Leaving out all pictures, please print only the lines from the one containing "Write a Blender" through the one containing "R = math.radians".

::: RECORDS SHOWN :::

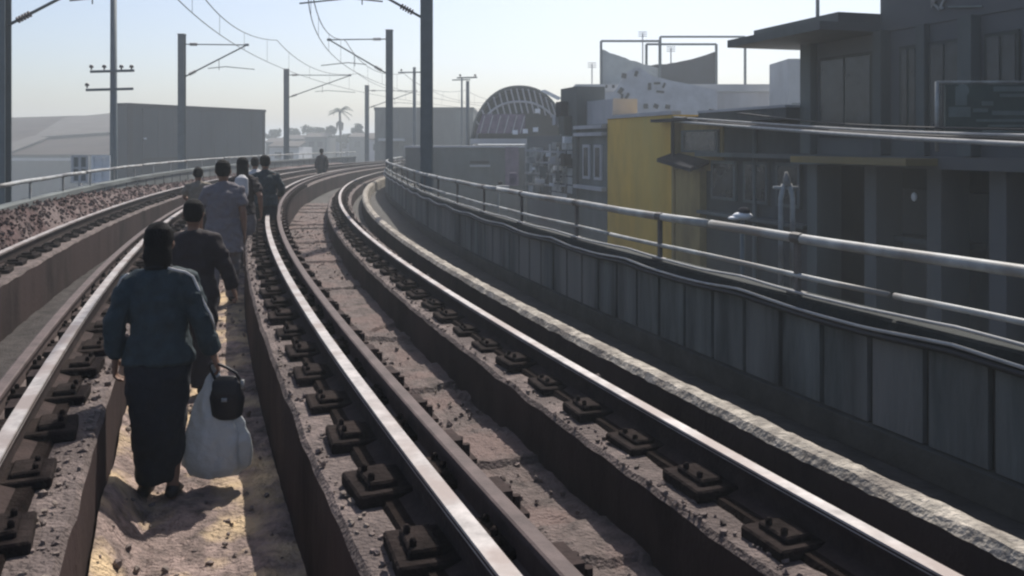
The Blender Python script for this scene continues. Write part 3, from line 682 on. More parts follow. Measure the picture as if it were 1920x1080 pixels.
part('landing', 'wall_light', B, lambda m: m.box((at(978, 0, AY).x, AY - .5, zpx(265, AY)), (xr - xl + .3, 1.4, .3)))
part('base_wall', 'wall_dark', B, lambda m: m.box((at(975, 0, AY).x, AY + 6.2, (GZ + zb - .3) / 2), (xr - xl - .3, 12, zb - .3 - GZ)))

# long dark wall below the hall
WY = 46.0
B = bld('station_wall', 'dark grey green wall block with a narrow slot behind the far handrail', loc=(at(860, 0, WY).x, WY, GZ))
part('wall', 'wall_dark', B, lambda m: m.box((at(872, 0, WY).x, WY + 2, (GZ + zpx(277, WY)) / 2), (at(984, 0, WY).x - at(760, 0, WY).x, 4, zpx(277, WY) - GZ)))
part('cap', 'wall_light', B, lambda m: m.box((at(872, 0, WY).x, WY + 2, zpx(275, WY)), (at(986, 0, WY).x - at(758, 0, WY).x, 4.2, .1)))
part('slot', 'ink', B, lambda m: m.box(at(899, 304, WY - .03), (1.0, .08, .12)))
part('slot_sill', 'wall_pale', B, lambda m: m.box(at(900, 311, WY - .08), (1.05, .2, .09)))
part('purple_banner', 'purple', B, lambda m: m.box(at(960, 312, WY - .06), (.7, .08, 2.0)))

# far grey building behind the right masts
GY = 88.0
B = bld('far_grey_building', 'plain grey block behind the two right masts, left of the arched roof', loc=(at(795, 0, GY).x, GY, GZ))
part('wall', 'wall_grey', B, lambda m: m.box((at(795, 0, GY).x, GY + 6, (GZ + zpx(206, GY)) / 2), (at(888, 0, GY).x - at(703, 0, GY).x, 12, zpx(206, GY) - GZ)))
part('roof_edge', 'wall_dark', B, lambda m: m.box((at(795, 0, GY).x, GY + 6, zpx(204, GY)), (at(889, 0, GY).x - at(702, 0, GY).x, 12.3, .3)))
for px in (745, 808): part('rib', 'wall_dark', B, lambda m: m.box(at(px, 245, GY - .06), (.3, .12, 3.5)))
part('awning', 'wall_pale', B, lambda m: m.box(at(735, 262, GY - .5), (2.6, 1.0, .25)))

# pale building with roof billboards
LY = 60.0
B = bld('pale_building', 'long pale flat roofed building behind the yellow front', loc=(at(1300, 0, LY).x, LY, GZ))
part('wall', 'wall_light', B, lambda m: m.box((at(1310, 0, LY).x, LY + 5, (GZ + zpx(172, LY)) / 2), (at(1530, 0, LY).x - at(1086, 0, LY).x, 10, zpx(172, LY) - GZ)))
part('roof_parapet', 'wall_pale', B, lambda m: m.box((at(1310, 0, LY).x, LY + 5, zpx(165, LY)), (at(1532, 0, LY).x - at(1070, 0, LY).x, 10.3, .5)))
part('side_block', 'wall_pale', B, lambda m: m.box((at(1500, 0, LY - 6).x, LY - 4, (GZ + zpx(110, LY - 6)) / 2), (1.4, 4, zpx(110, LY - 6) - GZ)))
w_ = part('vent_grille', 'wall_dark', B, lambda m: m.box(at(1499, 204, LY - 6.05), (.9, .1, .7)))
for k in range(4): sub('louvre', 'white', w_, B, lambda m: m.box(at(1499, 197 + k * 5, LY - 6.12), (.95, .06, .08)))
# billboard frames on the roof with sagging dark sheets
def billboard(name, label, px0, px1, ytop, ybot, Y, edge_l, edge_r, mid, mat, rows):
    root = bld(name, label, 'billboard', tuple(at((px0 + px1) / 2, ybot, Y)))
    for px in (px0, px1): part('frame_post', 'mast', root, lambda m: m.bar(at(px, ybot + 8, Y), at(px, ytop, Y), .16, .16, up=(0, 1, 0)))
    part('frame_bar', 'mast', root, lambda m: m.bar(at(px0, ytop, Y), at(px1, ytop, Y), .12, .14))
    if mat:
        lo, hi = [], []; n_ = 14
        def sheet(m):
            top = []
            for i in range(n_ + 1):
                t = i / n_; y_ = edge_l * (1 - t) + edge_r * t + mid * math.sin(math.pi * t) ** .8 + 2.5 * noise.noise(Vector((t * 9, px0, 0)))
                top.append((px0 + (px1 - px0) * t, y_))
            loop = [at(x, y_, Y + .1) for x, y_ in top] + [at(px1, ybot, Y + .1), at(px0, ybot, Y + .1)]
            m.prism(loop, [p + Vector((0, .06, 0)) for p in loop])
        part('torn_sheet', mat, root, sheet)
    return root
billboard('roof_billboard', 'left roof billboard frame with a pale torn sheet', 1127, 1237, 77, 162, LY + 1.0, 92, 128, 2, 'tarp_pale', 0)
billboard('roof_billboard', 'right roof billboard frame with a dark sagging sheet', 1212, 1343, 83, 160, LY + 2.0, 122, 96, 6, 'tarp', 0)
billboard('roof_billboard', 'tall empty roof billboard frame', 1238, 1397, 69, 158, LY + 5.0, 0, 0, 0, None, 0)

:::
::: RECORDS SHOWN :::

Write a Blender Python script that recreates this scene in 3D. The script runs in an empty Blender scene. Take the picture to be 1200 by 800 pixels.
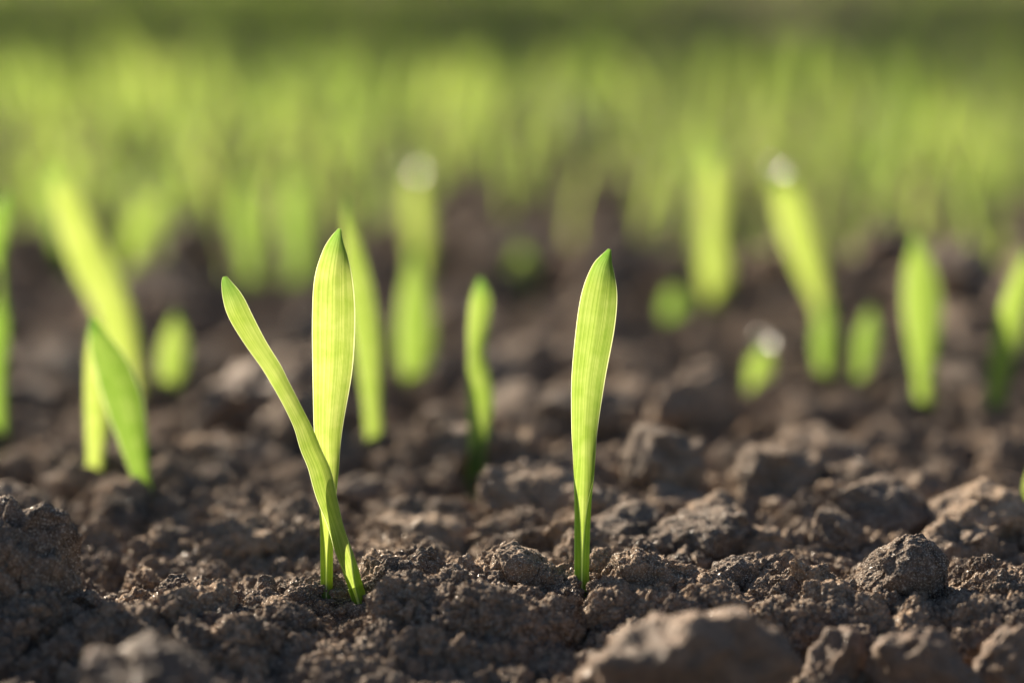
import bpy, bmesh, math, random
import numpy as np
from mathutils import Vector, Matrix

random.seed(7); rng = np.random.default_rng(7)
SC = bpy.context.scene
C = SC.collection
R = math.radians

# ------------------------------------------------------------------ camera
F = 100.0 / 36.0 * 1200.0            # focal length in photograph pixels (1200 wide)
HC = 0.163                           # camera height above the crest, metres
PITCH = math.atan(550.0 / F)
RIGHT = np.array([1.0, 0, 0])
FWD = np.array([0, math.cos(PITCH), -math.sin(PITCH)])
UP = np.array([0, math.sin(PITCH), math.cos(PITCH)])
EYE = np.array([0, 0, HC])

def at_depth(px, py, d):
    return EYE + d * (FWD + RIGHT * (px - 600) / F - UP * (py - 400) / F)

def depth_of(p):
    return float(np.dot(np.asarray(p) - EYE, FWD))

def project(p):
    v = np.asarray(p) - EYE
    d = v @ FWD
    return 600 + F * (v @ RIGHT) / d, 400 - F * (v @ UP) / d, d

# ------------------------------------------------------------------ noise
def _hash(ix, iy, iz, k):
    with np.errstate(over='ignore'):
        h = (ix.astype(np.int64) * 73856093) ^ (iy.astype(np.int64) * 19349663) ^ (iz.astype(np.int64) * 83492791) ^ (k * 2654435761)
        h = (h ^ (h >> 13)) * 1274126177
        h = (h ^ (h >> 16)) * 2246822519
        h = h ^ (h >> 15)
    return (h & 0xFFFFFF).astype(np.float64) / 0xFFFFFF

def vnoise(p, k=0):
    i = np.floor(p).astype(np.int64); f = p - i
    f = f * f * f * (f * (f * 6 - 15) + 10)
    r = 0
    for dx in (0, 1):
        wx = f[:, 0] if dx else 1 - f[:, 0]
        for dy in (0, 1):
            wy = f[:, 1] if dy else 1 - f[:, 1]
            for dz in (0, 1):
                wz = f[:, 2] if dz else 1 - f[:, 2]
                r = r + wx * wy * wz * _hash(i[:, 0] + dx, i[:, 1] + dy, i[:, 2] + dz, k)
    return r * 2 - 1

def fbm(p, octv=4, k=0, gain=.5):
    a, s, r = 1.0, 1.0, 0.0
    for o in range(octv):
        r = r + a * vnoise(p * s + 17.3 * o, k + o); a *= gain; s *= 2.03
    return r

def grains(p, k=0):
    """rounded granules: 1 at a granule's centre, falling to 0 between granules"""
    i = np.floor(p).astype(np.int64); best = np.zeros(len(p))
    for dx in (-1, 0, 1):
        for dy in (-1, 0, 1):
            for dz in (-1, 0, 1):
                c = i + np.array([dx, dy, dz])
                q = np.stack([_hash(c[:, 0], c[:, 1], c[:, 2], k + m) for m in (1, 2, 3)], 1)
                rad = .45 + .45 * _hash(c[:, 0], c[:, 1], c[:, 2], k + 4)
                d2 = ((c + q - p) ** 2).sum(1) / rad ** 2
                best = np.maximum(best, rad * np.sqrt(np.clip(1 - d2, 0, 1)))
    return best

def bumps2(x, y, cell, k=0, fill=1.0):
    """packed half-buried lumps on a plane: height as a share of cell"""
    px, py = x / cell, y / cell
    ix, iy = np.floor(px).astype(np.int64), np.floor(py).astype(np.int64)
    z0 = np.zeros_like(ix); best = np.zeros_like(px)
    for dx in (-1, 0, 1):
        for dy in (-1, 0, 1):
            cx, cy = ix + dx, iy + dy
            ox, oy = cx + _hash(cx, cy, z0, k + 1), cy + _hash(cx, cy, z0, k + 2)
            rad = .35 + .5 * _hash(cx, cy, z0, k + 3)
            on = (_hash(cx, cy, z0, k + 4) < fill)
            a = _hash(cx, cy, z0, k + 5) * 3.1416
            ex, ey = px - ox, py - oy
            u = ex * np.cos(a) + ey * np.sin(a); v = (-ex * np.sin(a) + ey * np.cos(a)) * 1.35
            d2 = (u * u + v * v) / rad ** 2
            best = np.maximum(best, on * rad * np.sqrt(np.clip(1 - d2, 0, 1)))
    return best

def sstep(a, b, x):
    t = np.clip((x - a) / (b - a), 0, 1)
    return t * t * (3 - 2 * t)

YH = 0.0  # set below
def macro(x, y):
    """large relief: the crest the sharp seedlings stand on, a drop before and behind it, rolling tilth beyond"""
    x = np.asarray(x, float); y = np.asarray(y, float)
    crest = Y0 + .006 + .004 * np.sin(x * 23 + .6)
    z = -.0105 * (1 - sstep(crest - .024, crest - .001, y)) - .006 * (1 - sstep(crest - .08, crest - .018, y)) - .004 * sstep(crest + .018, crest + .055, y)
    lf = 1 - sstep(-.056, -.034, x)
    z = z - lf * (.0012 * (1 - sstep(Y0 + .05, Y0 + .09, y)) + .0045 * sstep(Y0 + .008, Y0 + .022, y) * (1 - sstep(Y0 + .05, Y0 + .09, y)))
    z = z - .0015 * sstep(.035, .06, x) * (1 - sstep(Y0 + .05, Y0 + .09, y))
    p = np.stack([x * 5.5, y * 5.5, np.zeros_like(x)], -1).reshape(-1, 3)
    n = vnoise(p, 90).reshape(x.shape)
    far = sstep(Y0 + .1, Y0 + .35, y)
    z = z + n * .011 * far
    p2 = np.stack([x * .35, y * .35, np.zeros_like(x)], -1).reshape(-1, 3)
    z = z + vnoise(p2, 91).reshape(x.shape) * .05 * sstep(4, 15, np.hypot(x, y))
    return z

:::

**RESULT OF THIS TASK**
Write a Blender Python script that recreates this scene in 3D. The script runs in an empty Blender scene. Take the picture to be 1200 by 800 pixels.
import bpy, bmesh, math, random
import numpy as np
from mathutils import Vector, Matrix

random.seed(7); rng = np.random.default_rng(7)
SC = bpy.context.scene
C = SC.collection
R = math.radians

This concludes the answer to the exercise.